> EXERCISE GOAL: Count every line that includes the string "this" in the entries that follow. Nothing besides the number is needed.

>>>

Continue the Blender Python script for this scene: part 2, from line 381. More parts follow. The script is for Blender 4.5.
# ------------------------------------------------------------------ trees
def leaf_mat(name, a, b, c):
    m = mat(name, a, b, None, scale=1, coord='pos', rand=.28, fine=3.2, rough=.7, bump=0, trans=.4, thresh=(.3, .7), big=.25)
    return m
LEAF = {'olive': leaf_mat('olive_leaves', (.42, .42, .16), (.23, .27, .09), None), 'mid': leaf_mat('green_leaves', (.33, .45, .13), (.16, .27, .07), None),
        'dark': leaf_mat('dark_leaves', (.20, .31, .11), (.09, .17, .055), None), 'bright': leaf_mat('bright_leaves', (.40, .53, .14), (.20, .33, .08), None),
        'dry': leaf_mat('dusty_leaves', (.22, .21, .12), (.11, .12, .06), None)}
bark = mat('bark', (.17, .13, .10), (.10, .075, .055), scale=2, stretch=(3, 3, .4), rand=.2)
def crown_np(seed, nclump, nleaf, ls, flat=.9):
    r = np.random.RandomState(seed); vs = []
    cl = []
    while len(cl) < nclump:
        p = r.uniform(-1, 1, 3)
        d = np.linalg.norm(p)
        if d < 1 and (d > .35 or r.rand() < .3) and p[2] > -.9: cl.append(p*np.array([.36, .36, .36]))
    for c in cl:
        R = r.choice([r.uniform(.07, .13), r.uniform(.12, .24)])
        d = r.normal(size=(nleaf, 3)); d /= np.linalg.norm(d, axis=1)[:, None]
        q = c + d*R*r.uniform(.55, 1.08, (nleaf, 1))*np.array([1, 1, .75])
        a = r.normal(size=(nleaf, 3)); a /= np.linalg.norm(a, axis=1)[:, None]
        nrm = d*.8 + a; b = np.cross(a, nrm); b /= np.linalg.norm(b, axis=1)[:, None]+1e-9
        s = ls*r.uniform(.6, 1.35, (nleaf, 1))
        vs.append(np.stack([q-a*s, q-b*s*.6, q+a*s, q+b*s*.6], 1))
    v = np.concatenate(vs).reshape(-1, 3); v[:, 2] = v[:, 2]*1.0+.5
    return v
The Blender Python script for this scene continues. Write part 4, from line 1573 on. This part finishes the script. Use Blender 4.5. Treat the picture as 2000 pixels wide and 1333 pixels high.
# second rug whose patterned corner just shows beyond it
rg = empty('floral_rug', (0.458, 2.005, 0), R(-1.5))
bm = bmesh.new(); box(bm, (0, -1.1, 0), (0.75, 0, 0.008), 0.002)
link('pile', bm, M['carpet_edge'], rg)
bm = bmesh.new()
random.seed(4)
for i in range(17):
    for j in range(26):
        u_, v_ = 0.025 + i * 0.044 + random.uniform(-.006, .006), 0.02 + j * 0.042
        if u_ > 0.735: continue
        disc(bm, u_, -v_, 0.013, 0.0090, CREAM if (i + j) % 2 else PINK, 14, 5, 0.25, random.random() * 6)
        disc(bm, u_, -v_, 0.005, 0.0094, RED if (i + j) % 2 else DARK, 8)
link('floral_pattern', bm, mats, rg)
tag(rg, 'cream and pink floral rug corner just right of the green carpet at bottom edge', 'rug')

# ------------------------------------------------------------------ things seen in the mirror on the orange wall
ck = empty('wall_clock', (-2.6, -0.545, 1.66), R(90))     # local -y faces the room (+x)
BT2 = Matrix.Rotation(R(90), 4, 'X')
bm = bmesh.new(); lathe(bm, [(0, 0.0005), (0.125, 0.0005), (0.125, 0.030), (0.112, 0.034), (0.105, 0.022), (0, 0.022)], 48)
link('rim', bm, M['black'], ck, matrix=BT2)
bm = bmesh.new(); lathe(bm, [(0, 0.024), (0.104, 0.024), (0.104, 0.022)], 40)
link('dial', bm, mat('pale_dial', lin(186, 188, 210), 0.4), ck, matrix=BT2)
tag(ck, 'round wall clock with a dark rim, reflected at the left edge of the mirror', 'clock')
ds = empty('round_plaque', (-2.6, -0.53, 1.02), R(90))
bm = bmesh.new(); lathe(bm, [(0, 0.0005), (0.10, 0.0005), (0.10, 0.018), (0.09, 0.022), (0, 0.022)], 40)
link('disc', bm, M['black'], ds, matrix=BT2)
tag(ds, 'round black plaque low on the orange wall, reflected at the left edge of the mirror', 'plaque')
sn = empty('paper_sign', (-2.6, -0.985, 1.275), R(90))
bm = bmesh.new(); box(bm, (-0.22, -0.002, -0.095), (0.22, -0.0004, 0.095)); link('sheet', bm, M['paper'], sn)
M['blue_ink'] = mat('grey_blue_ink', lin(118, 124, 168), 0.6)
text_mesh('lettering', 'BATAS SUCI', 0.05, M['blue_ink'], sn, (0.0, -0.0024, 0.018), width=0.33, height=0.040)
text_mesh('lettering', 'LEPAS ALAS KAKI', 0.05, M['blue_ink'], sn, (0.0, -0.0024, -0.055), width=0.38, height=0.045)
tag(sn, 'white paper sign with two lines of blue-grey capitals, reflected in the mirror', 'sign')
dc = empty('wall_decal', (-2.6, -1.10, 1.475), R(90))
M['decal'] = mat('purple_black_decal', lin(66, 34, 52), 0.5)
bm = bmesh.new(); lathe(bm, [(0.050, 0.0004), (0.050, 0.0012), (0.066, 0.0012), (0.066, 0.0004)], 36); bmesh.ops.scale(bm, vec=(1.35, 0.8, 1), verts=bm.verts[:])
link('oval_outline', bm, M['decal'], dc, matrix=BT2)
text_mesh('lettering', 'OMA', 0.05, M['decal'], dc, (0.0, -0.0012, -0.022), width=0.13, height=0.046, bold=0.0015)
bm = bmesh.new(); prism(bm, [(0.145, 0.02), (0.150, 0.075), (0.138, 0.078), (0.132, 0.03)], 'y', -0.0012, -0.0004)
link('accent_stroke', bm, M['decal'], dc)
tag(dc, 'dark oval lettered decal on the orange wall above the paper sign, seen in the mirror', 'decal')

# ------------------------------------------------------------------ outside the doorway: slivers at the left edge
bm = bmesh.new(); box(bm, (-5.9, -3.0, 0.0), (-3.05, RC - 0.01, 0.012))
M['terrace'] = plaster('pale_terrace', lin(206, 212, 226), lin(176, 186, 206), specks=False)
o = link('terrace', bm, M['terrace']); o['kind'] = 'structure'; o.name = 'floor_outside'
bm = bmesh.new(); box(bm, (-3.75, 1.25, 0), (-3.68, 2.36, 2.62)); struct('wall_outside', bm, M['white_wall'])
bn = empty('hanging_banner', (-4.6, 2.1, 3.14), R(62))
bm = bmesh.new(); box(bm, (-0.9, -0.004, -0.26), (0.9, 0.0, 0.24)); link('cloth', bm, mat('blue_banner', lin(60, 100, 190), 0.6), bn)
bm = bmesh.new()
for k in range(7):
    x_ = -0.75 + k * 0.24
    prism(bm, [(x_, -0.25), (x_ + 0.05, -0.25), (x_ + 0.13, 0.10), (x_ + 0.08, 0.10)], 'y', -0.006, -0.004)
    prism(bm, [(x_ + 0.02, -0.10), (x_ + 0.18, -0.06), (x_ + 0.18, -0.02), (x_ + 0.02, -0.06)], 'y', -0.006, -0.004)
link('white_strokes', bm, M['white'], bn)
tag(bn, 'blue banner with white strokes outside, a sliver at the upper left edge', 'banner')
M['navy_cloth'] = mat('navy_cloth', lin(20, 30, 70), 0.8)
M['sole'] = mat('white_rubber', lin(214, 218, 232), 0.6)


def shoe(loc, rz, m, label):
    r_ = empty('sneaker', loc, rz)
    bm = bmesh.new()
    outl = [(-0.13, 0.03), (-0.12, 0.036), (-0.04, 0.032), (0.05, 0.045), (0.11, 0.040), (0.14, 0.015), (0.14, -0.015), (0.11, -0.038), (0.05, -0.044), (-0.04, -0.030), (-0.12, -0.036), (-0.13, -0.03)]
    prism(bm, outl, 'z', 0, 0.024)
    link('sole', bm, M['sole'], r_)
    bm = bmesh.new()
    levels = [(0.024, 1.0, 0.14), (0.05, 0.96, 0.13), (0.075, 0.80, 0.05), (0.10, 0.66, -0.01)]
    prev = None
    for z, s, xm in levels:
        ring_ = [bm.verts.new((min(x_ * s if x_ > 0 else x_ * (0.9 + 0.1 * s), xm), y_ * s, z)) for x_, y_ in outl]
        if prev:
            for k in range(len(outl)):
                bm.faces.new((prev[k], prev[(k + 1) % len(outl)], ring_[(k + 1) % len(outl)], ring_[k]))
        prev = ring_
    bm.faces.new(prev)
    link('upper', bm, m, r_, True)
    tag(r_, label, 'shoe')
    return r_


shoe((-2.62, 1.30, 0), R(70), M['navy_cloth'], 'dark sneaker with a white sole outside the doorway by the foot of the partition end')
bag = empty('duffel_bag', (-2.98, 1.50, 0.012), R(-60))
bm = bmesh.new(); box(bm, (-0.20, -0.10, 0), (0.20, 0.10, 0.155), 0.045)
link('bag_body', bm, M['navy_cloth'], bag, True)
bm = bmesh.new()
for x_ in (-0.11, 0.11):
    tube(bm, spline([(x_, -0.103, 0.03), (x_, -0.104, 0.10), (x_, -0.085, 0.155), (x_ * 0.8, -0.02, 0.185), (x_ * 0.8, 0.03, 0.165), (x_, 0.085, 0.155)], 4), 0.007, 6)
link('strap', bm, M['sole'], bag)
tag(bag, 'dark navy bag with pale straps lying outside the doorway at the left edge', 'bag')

<<<

> THE ANSWER: 2